Goodwin also emphasizes the importance of the connections made while at SAIC. “All the significant things I’ve accomplished have been the result of personal connections, but many of those personal connections came through the creation or presentation of my work.” And what are those accomplishments? “Most significantly I won a 2004-2005 NEA and Theater Communications Group playwrighting residency grant allowing me to develop a script for Freestreet Theater. I finished a full length album with my hip hop group Farm Crew called Some Other Now. We got it in to some stores here [in Chicago] thanks to a small label we signed with called Naivete Records started by an SAIC student, Emily Evans. With Emily we put together a compilation of Chicago Spoken Word Artists called New Skool Poetics. It’s a mix of teenagers, twentysomethings, and grown-ups. It’s 24 tracks: some live recordings and [some] studio recordings accentuated with musical accompaniment. Beau O’Reilly [playwrighting teacher in the writing department]…introduced me to the world of D.I.Y.D.S. theater. While at SAIC I put up three plays [one at Curious Theater Branch, O’Reilly’s theater in Roger’s Park] and after I graduated I figured…’why stop?’” And he hasn’t. Check out Goodwin’s current plays at www.hermitsite.com or his CDs at www.naiveterecords.com.

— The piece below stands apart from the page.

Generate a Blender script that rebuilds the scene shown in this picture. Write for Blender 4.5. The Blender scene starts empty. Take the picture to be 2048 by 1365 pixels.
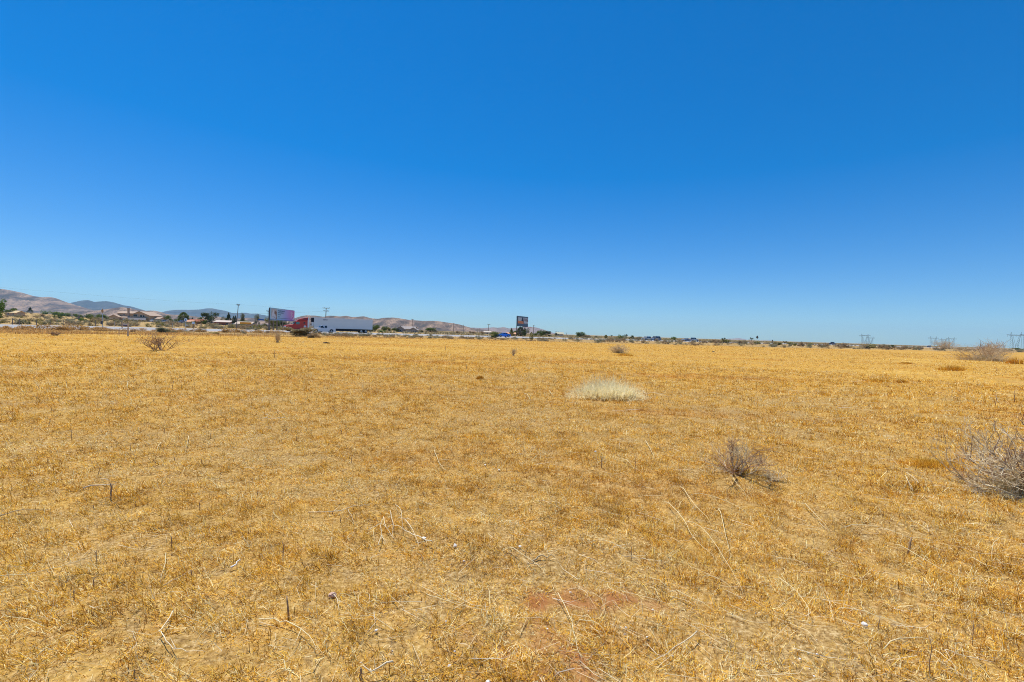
import bpy, math, random
import numpy as np
from mathutils import Vector, Matrix, Euler

# ---------------------------------------------------------------- camera, sky, sun, exposure
sc = bpy.context.scene
COL = sc.collection
F, CH = 910.0, 1.6                     # focal length in photo pixels (2048 wide), eye height
PITCH, ROLL = math.radians(1.04), math.radians(1.776)
_f = Vector((0, math.cos(PITCH), -math.sin(PITCH)))
_r0 = Vector((1, 0, 0)); _u0 = _r0.cross(_f)
_r = _r0 * math.cos(ROLL) + _u0 * math.sin(ROLL)
_u = _r.cross(_f)
cam_d = bpy.data.cameras.new('camera'); cam = bpy.data.objects.new('camera', cam_d)
COL.objects.link(cam); sc.camera = cam
cam_d.sensor_width = 36; cam_d.lens = 36 * F / 2048
cam_d.clip_start = 0.05; cam_d.clip_end = 60000
cam.matrix_world = Matrix(((_r.x, _u.x, -_f.x, 0), (_r.y, _u.y, -_f.y, 0), (_r.z, _u.z, -_f.z, CH), (0, 0, 0, 1)))

SUN_EL, SUN_AZ = math.radians(69), math.radians(-45)     # azimuth measured from +Y towards +X
world = bpy.data.worlds.new('World'); sc.world = world; world.use_nodes = True
wn = world.node_tree.nodes; wl = world.node_tree.links; wn.clear()
sky = wn.new('ShaderNodeTexSky'); sky.sky_type = 'NISHITA'; sky.sun_disc = False
sky.sun_elevation = SUN_EL; sky.sun_rotation = SUN_AZ
sky.altitude = 800; sky.air_density = 1.0; sky.dust_density = 0.3; sky.ozone_density = 4.0
hs = wn.new('ShaderNodeHueSaturation'); hs.inputs['Saturation'].default_value = 1.47
bg = wn.new('ShaderNodeBackground'); bg.inputs['Strength'].default_value = 0.143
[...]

So, in closing, know what you want, and go for it, but be realistic about it. Start now, whether you’re a first year student or graduating, get out, meet people, get your work out there anyway you can. Get a day job if that’s your style but don’t forget to make time for your art. Or blaze your own trail, alone or with a team, and either figure out the business stuff or partner with someone who can. And despite saying he doesn’t give advice Ward says, “Ask questions. Dream magnanimously. [And develop a] humble ego.”